◆ WHAT YOU NEED TO DO: Which lines below hold the word "parts"? Report each one.

(Entries with scene source code)
--- Start ---
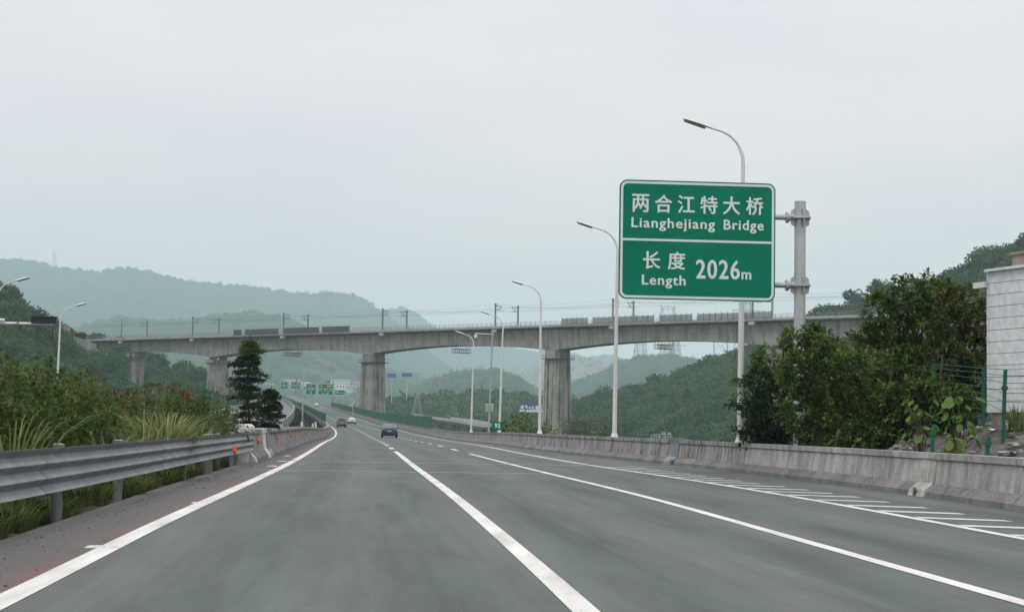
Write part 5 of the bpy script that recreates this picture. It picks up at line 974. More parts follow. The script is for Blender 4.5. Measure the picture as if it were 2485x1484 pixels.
# ------------------------------------------------------------------ pylons
def lattice(mb, pts, n, r):
    """pts: list of (z, half width); four legs with crossed bracing"""
    for (z0, a), (z1, b) in zip(pts, pts[1:]):
        k = max(1, n)
        for i in range(k):
            u0, u1 = i / k, (i + 1) / k; za, zb = z0 + (z1 - z0) * u0, z0 + (z1 - z0) * u1; wa, wb = a + (b - a) * u0, a + (b - a) * u1
            for (x, y), (x2, y2) in (((-1, -1), (1, -1)), ((1, -1), (1, 1)), ((1, 1), (-1, 1)), ((-1, 1), (-1, -1))):
                mb.bar((x * wa, y * wa, za), (x * wb, y * wb, zb), r); mb.bar((x * wa, y * wa, za), (x2 * wb, y2 * wb, zb), r * .6); mb.bar((x2 * wa, y2 * wa, za), (x * wb, y * wb, zb), r * .6); mb.bar((x * wb, y * wb, zb), (x2 * wb, y2 * wb, zb), r * .6)
def pylon(label, x, ybase, ytop, Y, kind, bw_, r=.22):
    p = at(x, ybase, Y); H_ = at(x, ytop, Y).z - p.z; t_ = thing('pylon', label, 'pylon', tuple(p), .3, 'power line pylons'); mb = MB()
    if kind == 'cup':
        wz = H_ * .70; lattice(mb, [(-28, bw_ * 1.3), (0, bw_ * 1.1), (wz * .5, bw_ * .6), (wz, bw_ * .36)], 4, r); mb.build('tower_body', M['pylon'], t_); mb = MB(); a = bw_ * .36
        for y in (-.6, .6):
            for s in (-1, 1): mb.bar((s * a, y, wz), (s * 4.9, y, H_ * .88), r); mb.bar((s * 4.9, y, H_ * .88), (s * 4.2, y, H_ * .985), r); mb.bar((s * a * .3, y, wz), (s * 3.6, y, H_ * .86), r * .7); mb.bar((s * 3.6, y, H_ * .86), (s * 3.0, y, H_ * .97), r * .7)
            mb.bar((-5.4, y, H_ * .985), (5.4, y, H_ * .985), r); mb.bar((-4.2, y, H_ * .955), (4.2, y, H_ * .955), r * .7)
        for s in (-1, 1): mb.bar((s * 5.2, 0, H_ * .985), (s * 4.9, 0, H_), r)
        mb.bar((0, 0, H_ * .97), (0, 0, H_ * .90), r * .8)
    elif kind == 'H':
        for s in (-1, 1): mb.tube([(s * bw_, 0, -4), (s * bw_, 0, H_)], [.28, .2], 6)
        mb.build('tower_body', M['pylon'], t_); mb = MB(); mb.bar((-bw_ * 2, 0, H_ * .62), (bw_ * 2, 0, H_ * .62), .25); mb.bar((-bw_, 0, H_ * .3), (bw_, 0, H_ * .6), .12); mb.bar((bw_, 0, H_ * .3), (-bw_, 0, H_ * .6), .12)
    else:
        lattice(mb, [(-18, bw_ * 1.25), (0, bw_ * 1.1), (H_ * .55, bw_ * .5), (H_, bw_ * .12)], 5, r); mb.build('tower_body', M['pylon'], t_); mb = MB()
        for k, q in enumerate((.72, .83, .94)):
            for s in (-1, 1): mb.bar((0, 0, H_ * q + .6), (s * bw_ * (1.5 - .2 * k), 0, H_ * q), r * .7); mb.bar((0, 0, H_ * q - .3), (s * bw_ * (1.5 - .2 * k), 0, H_ * q), r * .7)
    mb.build('cross_arm', M['pylon'], t_); return t_
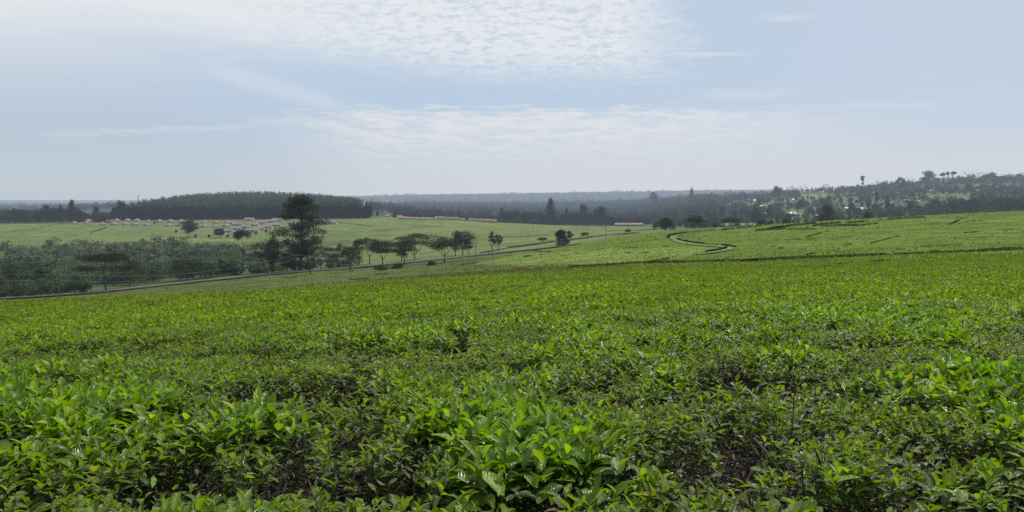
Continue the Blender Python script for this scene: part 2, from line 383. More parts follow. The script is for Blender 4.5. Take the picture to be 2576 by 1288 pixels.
HEDGE += [(z4(*a), h, 90, 470) for a, h in ((((300, 732), (440, 724)), .3), (((440, 724), (540, 722)), .6), (((590, 718), (690, 714)), .5), (((590, 706), (700, 672), (800, 646)), .45), (((850, 816), (1130, 802)), .5), (((1130, 802), (1280, 800)), .25), (((590, 866), (740, 834), (850, 820)), .35), (((1370, 796), (1500, 790)), .6),
          (((1560, 788), (2050, 770)), .4), (((2050, 772), (2280, 766)), .3), (((1730, 671), (1870, 668)), .5), (((2040, 668), (2180, 656)), .6), (((2330, 646), (2500, 634)), .45), (((1160, 760), (1400, 704), (1620, 658)), .28), (((1830, 612), (1920, 580), (2000, 545)), .4), (((2000, 541), (2070, 535)), .6), (((2180, 535), (2400, 530), (2576, 536)), .3),
          (((1200, 936), (1400, 918)), .45), (((800, 958), (1000, 955)), .35), (((510, 824), (590, 820)), .6), (((960, 772), (1000, 768)), .7), (((350, 810), (380, 806)), .7), (((2100, 552), (2140, 556)), .5), (((1780, 526), (1900, 520)), .5), (((930, 705), (1010, 698)), .4), (((450, 995), (900, 978)), .3), (((2100, 922), (2576, 902)), .25), (((1700, 830), (1820, 832)), .35))]
HEDGE += [(z1((0, 516), (300, 490), (480, 450), (700, 416)), .65, 500, 960), (z1((920, 516), (1090, 464)), .9, 500, 960), (z2((930, 412), (1150, 430), (1340, 452)), .7, 500, 990), (z2((830, 602), (1300, 590)), .5, 420, 900), (z2((840, 500), (1700, 492)), .5, 420, 900), (z2((1700, 458), (2050, 456)), .9, 420, 950), (z2((1100, 548), (1500, 540)), .45, 420, 900)]
HEDGE += [(z2((1350, 944), (1490, 936)), .7, 90, 330), (z2((900, 905), (1800, 860), (2300, 838)), .35, 120, 340), (z2((1050, 996), (1900, 958)), .4, 70, 300), (z2((2080, 836), (2576, 826)), .35, 120, 340), (z2((250, 978), (560, 970)), .35, 100, 340)]
def build_hedge():
    mb = MB(); LV = []; 
    for pts, h, lo, hi in HEDGE:
        d = densify(pts, max(4, int(30 * np.hypot(*(np.array(pts[-1]) - pts[0])) / 120 / max(1, len(pts) - 1)) + 4))
        P = np.array([spot(x, y, lo, hi) for x, y in d])
        if len(P) < 3: continue
        keep = np.ones(len(P), bool)                                            # drop jumps between ridges
        for i in range(1, len(P)): keep[i] = abs(P[i, 1] - P[i - 1, 1]) < .2 * P[i, 1]
        P = P[keep]
        if len(P) < 3: continue
        # dense wall of little leaf clumps
        seg = np.linalg.norm(np.diff(P, axis=0), axis=1); cum = np.concatenate([[0], np.cumsum(seg)])
        size = max(.16, P[:, 1].mean() * .0009)
        n = int(cum[-1] / size * max(1, h / size) * 4.0)
        n = min(n, 7000)
        t = rng.random(n) * cum[-1]
        B = np.stack([np.interp(t, cum, P[:, k]) for k in range(3)], 1)
        wob = (.55 + .9 * fbm(B[:, 0] * .09, B[:, 1] * .09 + 4)) * sm(0, .04 * cum[-1] + .1, t) * sm(0, .04 * cum[-1] + .1, cum[-1] - t)
        hh = (rng.random(n) * h * (.62 if h > .7 else .42) + .02) * wob
        wv = (fbm(B[:, 0] * .05 + 3, B[:, 0] * .02) - .5) * 5 * (P[:, 1].mean() / 300)
        if h < .7:
            kp = fbm(B[:, 0] * .12 + 7, B[:, 1] * .12) > .45; B = B[kp]; hh = hh[kp]; wv = wv[kp]; n = len(B)
        LV.append((np.column_stack([B[:, 0] + rng.normal(0, .25, n), B[:, 1] + wv + rng.random(n) * .7, canopy(B[:, 0], B[:, 1]) + hh]), np.full(n, size), hh / h))
    P = np.concatenate([a[0] for a in LV]); S = np.concatenate([a[1] for a in LV]); F = np.concatenate([a[2] for a in LV])
    V, Q = cards(P, S * 1.0, S * .6, rng, up=.1)
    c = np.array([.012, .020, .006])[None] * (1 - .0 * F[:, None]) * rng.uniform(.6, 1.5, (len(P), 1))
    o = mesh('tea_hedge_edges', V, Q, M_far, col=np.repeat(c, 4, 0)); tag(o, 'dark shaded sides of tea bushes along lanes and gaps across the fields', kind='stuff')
def cards(P, L, W, r, up=.3, dirs=None):
    n = len(P)
    A = nrm(r.normal(size=(n, 3))) if dirs is None else dirs
    Nn = nrm(r.normal(size=(n, 3)) + np.array([0, 0, up * 2.0])); S = nrm(np.cross(A, Nn))
    L = np.broadcast_to(L, (n,))[:, None]; W = np.broadcast_to(W, (n,))[:, None]
    Nn = nrm(np.cross(S, A))
    V = np.stack([P - A * L * .5, P + S * W * .5 + Nn * W * .12, P + A * L * .5, P - S * W * .5 + Nn * W * .12], 1)
    return V.reshape(-1, 3), np.arange(n * 4).reshape(-1, 4)
build_hedge()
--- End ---
◆ RESPONSE TO THIS EXERCISE:
Write part 5 of the bpy script that recreates this picture. It picks up at line 974. More parts follow. The script is for Blender 4.5. Measure the picture as if it were 2485x1484 pixels.
Continue the Blender Python script for this scene: part 2, from line 383. More parts follow. The script is for Blender 4.5. Take the picture to be 2576 by 1288 pixels.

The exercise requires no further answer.